In order to compete in the Eurovision Song Contest, a country has to be a member of the European Broadcasting Union, which requires being within the European Broadcasting Area, or being a member of the Council of Europe. Since Australia is not in the European Broadcasting Area, it can't join that union. But can it join the Council of Europe?

Wikipedia says the following about the Council of Europe:

Article 4 of the Council of Europe Statute specifies that membership is open to any "European" State. This has been interpreted liberally from the beginning (when Turkey was admitted) to include any Eurasian state with a toe-hold in Europe.

The following seems to be the relevant article

Article 4

Any European State which is deemed to be able and willing to fulfil the provisions of Article 3 may be invited to become a member of the Council of Europe by the Committee of Ministers. Any State so invited shall become a member on the deposit on its behalf with the Secretary General of an instrument of accession to the present Statute.

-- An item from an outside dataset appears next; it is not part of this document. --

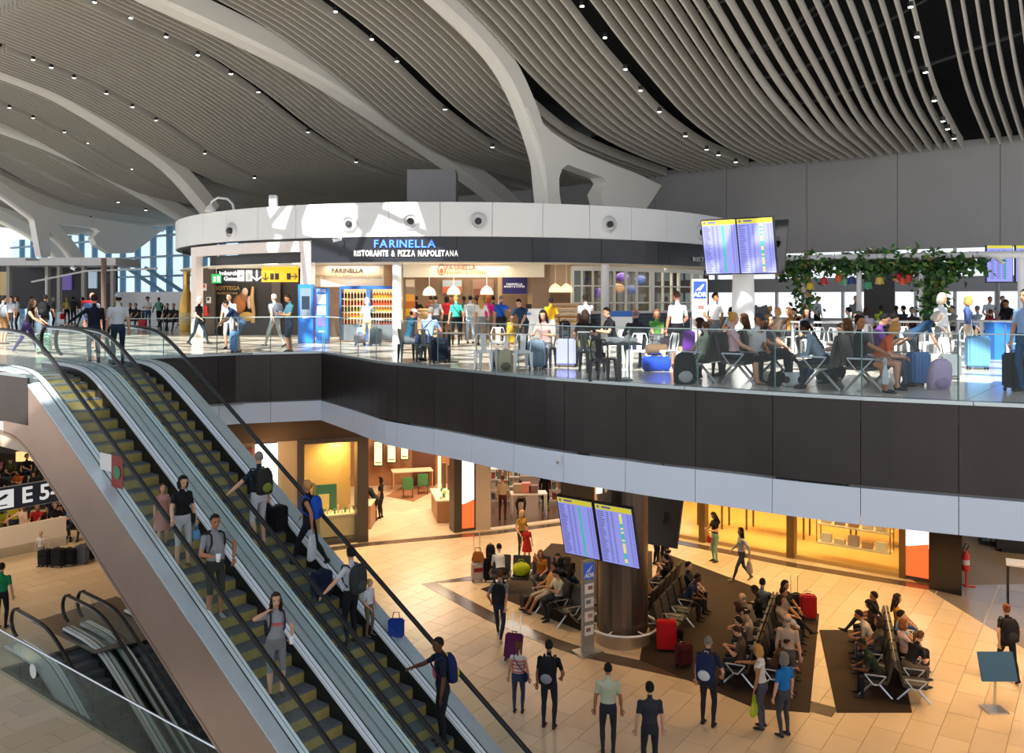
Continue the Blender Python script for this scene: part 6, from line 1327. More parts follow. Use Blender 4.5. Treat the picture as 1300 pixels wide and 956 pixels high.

Does "European" mean a country that is geographically in Europe, or can European cultural heritage make a country "European"? Has there been any statements on how the term "European" should be interpreted?

  • 1
    Isn't this more of a Eurovision Song Contest Board of Directors question than political?
    – user1530
    May 11, 2014 at 17:24
  • Sorry about the off-topic answer. I thought that I was still at your meta question when I was writing it. May 12, 2014 at 4:10
  • @DA. - I've edited the question to focus on the actual political part. The song contest is really just background.
    – Bobson
    May 12, 2014 at 14:11
  • I guess that at some point, they could, if they wanted to, remove the geographical references and let countries join independent of their location, but probably not in the near future. Mar 9, 2018 at 13:33

1 Answer 1


While the terms “European state” or “European country” might be considered ambiguous (though I’ve never heard them used in the general sense that you ascribe to them), the preamble to the Statute of the Council of Europe also speaks of the “like-minded countries of Europe”. This should make it clear that “European” is about geography here. Now, there are competing definitions of Europe’s geographical boundaries, and the term has been interpreted broadly by the Council of Europe members to include countries that are at least partly in Europe under any of the definitions; Australia, however, is no edge case – everyone agrees that it is not in Europe, so Council of Europe membership is not meant for it.

The political answer, of course, is that if any non-European country wanted to join and if the existing members were willing to make an exception and accept it, nothing would stop them. However, there is no precedent for that happening in the history of the Council of Europe.